Source: Hawaiian Airlines
Hawaiian’s partnership with ASU, one of the largest U.S. universities, was formalized in January with the establishment of the New Horizons Scholarship: a $100,000 fund composed of eight $10,000 grants dedicated toward Hawaiʻi students pursuing IT pathways and a $20,000 sponsorship of ASU’s annual ʻOhana Day, a gathering for Hawaiʻi students and their families. The goal: invest directly into the future workforce to help meet the growing demand for skilled IT professionals at Hawaiian Airlines and across Hawaiʻi.
“Meeting Hauʻoli and Preston and congratulating in person them was a thrill; it’s clear they are phenomenal students with enormous talent,” shared Matthew Chimbos, managing director of information technology at Hawaiian Airlines, after attending ASU’s 2023 ʻOhana Day. “ASU has been a great partner in providing impactful and relevant learning opportunities to Hawaiʻi students interested in the burgeoning IT sector, and I hope to see our scholarship recipients at Hawaiian Airlines in the future.”
Currently, 702 Hawaiʻi students attend Arizona State University, which has an average 143,000 student population and continues to grow annually. The W. P. Carey Department of Information Systems is consistently ranked top 20 in the nation for both undergraduate and graduate programs by U.S. News & World Report and focuses on fostering skills in information systems and data analytics skills for real-world application.

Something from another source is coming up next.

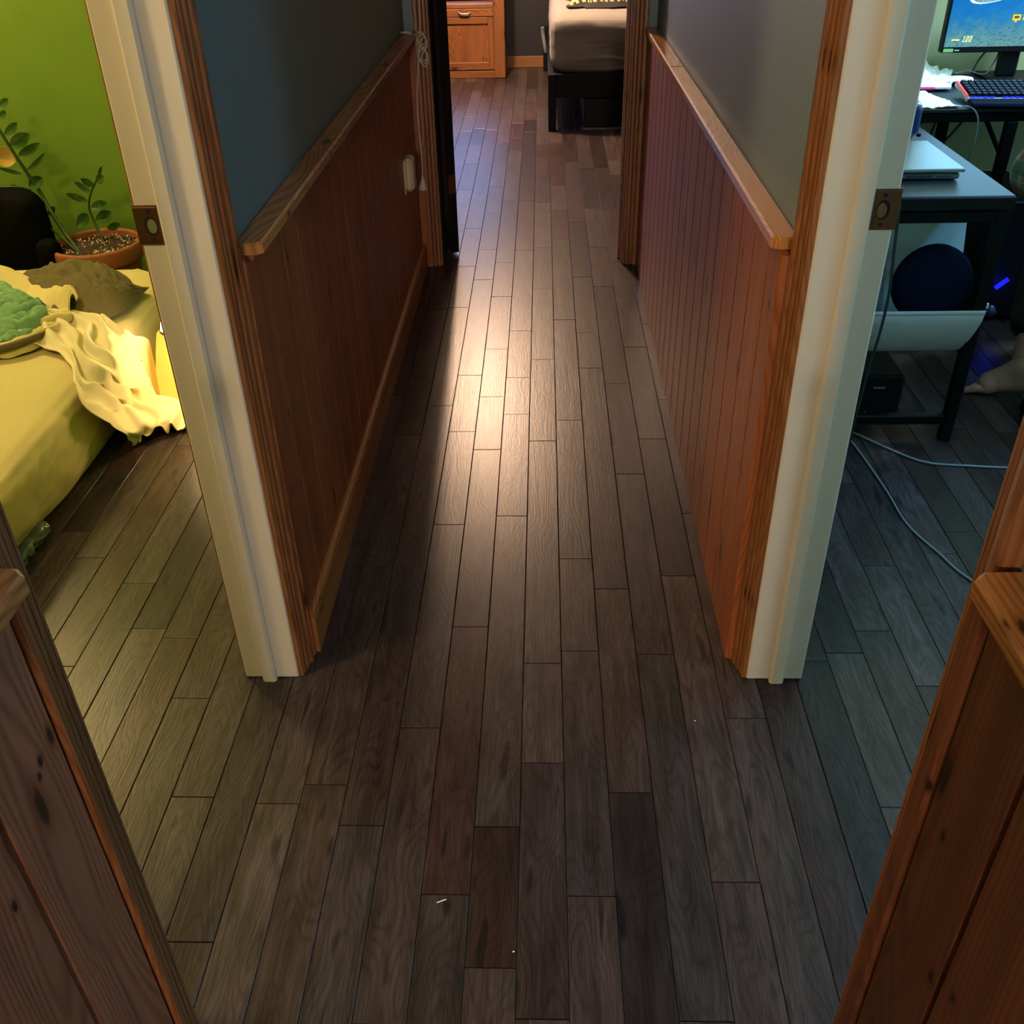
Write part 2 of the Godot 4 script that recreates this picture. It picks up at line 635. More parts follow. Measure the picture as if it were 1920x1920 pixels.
# ---------------------------------------------------------------- the setting
const X0 := -0.3755      # seam between strips 0 and -1
const PITCH := 0.08255
const Z_FAR := -8.8
var joints := {-11: [-2.06, -2.36], -9: [-2.51], -8: [-1.84], -6: [-1.64], -5: [-1.45], -1: [-1.91, -2.57], 0: [-1.13, -2.76, -3.58, -4.04], 1: [-1.37, -2.09, -2.59, -2.98, -3.88, -4.25], 2: [-0.99, -1.68, -2.48, -2.82, -3.19, -3.69], 3: [-0.86, -1.13, -2.13, -2.7, -2.96, -3.35, -4.24], 4: [-0.78, -1.28, -1.56, -2.53, -3.1, -3.77], 5: [-0.67, -0.99, -1.6, -1.94, -2.66, -3.45], 6: [-1.21, -1.82, -3.03, -3.33, -3.9], 7: [-0.78, -1.59, -2.34, -2.91, -3.79], 8: [-0.62, -1.02, -1.87, -2.54, -3.2], 9: [-1.4, -2.14], 10: [-0.81, -1.7, -2.4], 11: [-1.57], 12: [-1.18], 13: [-1.67], 14: [-0.95], 16: [-1.96]}

func plank_tint() -> Color:
	var tints := [Color(0.091, 0.067, 0.070), Color(0.085, 0.060, 0.060), Color(0.076, 0.045, 0.043), Color(0.052, 0.039, 0.041), Color(0.113, 0.089, 0.094), Color(0.081, 0.065, 0.072), Color(0.096, 0.072, 0.074)]
	var c: Color = tints[rng.randi() % tints.size()]
	var k := rng.randf_range(0.80, 1.22)
	return Color(c.r * k, c.g * k, c.b * k)

func plank_shape(st: SurfaceTool, x0: float, x1: float, z0: float, z1: float, y: float, off: Vector2) -> void:
	var b := 0.0010
	var d := 0.0007
	var a := [Vector3(x0, y - d, z0), Vector3(x1, y - d, z0), Vector3(x1, y - d, z1), Vector3(x0, y - d, z1)]
	var t := [Vector3(x0 + b, y, z0 + b), Vector3(x1 - b, y, z0 + b), Vector3(x1 - b, y, z1 - b), Vector3(x0 + b, y, z1 - b)]
	var out := [Vector3(0, 0, -1), Vector3(1, 0, 0), Vector3(0, 0, 1), Vector3(-1, 0, 0)]
	face(st, t, Vector3.UP, 2, off)
	for i in 4:
		var j := (i + 1) % 4
		face(st, [a[i], a[j], t[j], t[i]], out[i] + Vector3.UP, 2, off)
		face(st, [a[i], a[j], a[j] - Vector3(0, 0.01, 0), a[i] - Vector3(0, 0.01, 0)], out[i], 2, off)

func seen_floor(x0: float, x1: float, z0: float, z1: float) -> bool:
	for r in [[-0.56, 0.46, -4.15, -0.42], [-1.5, -0.5, -2.95, -0.7], [0.4, 1.65, -3.2, -0.7], [-0.72, 0.10, -8.8, -4.1], [0.1, 0.48, -6.6, -4.1]]:
		if x1 > r[0] and x0 < r[1] and z1 > r[2] and z0 < r[3]:
			return true
	return false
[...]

Hawaiian last month also provided a $100,000 gift to the University of Hawaiʻi (UH) to establish a scholarship for students attending information technology, computer science, cybersecurity and related computer technology programs at one of the UH System’s three four-year universities. And last year, Hawaiian announced an innovative program with Honolulu Community College in which airline instructors teach classes for the school’s Aeronautics Maintenance Program, and it also joined UH’s IT/Cyber Leap-Start Experience Excelerator Program to offer valuable on-the-job training to local students.